Saturday, September 12, 2020

Exemplary GLOG Classes

Being a collection of my favorite GLOG classes written by others, in some sort of not-quite-exact order:

  1. Religious classes - This isn't any single class in particular, but it's my favorite archetype. Read the post, your Clerics and Paladins and Especially Devout Characters Of Any Other Sort will all be leagues better for it.
  2. Everything on Squig's blog, particularly:
    1. Gun Priest - We all know about my love for playing dedicated, arrogant, heretic religious nutjobs. What's better than one of those? One of those with a gun.
    2. Sword-Swallower - Just dripping with flavor. If I had read this before writing my Sword Witch, my Sword Witch would be better for it. As it is, I'd probably let someone play one of these as an alt-Sword Witch.
    3. Sage - Absolutely stellar class for any developed and interesting setting. Great integration of narrative and exposition-focused mechanics into a playable class.
  3. Everything on OSR Discord user deus ex parabola's blog, particularly:
    1. Anything that interacts with his color-coded heresies - "But Vayra!," you exclaim, "That's a setting element, not a class!" And you're right, but that's how good it is. It's the single best piece of worldbuilding I've ever seen committed to text. And anyway, there are some Clerics for it.
    2. Guild Thug - The other guilds therein are also good, but the Guild Thug is a standout. There's something incredible to me about the idea of unionized 80's-era action movie baddies, sauntering up to dragons and liches to bop them in the knees and threaten them with destruction of property.
    3. Metatron - Another excellent example of worldbuilding. Wizards, but they're some sort of absolutely nightmarish cold-war era fictive spy, and also (depending on interpretation) might have been replaced by a spiritual parasite. Put a Metatron in your campaign today. The implications are endless.
  4. Phlox's Acolyte - A refinement of Lexi's magic word-based Psion. Fixes several issues with the core one while retaining all of the things that made it interesting to me, ties it to a religious system (always a plus), and is just a complete blast to play.
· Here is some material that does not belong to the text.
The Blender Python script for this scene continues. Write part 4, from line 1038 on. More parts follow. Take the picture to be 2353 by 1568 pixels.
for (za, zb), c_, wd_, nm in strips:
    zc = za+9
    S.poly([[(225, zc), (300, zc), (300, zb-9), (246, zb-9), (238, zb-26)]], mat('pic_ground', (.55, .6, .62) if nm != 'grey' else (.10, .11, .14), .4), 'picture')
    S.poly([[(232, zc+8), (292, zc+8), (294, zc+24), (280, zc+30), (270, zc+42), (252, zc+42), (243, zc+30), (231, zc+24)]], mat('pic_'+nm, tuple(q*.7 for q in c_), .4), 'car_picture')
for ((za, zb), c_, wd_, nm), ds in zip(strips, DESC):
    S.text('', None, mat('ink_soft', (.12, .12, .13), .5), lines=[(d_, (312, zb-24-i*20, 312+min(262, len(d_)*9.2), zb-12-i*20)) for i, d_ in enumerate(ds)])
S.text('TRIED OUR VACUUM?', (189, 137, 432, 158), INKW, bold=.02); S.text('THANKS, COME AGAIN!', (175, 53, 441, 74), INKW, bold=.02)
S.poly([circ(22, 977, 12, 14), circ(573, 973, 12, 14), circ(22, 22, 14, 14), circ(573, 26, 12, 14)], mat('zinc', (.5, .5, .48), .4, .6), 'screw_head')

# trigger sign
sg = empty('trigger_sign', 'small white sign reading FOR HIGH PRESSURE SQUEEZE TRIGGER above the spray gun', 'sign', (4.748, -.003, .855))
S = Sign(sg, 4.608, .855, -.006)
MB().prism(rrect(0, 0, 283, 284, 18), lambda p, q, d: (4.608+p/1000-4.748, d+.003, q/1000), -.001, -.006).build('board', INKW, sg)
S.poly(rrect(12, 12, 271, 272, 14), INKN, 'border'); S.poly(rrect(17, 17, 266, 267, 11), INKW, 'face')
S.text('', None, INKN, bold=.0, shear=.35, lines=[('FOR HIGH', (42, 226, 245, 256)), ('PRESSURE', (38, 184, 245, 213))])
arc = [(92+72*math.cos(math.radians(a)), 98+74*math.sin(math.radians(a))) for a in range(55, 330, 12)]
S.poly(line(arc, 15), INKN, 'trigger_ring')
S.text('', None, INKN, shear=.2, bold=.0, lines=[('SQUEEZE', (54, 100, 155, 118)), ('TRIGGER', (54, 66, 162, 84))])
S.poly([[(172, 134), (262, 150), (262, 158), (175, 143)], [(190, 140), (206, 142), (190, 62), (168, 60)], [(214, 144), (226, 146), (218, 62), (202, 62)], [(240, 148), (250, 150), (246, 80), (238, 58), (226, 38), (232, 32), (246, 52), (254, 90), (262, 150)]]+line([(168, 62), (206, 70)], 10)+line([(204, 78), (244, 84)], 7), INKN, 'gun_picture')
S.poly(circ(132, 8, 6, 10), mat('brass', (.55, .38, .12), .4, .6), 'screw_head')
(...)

Not perfect, yet, maybe, but already great.
    1. Also the Barbarian-as-Foreigner. The list of advantages and disadvantages is incredible, awesome, great, very good, excellent, and other superlatives besides. I could see tacking that ability in particular on to other classes, perhaps in place of a 'race' adjustment in an all-human setting, or the like.
  5. Skerples' Necromancer - Sometimes, a necromancer is just a necromancer. This one has some interesting flavor about talking to dead folks, but the most important part of it is: it allows you to keep permanent undead servants at the cost of keeping your MD expended, or slowly (at risk of Doom) amass a permanent undead army of unlimited size. I consider this ability essential to anything that would call itself a necromancer.
  6. Thorinp's Shiva of Guns - We know I like Gun Witches, and this is my favorite one that isn't my own. It is particularly weird, in a very good way. "You sprout a bouquet of gun wielding arms[...]" indeed.
  7. Jojiro's Iron Salamander - This is a good class design post, much like Phlox's earlier one, but my favorite thing about it is this particular Fighter example: The Iron Salamander. Great stuff. Eminently flavorful. Powerful. Interesting.

So, what are your favorite GLOG classes written by others? I know GLOG is somewhat imperfect for this question, as it encourages stealing bits and naturally your favorite version of a class will be the one that you cobbled together with parts of others, so perhaps it's best to think of it instead as: What GLOG classes most inspire you?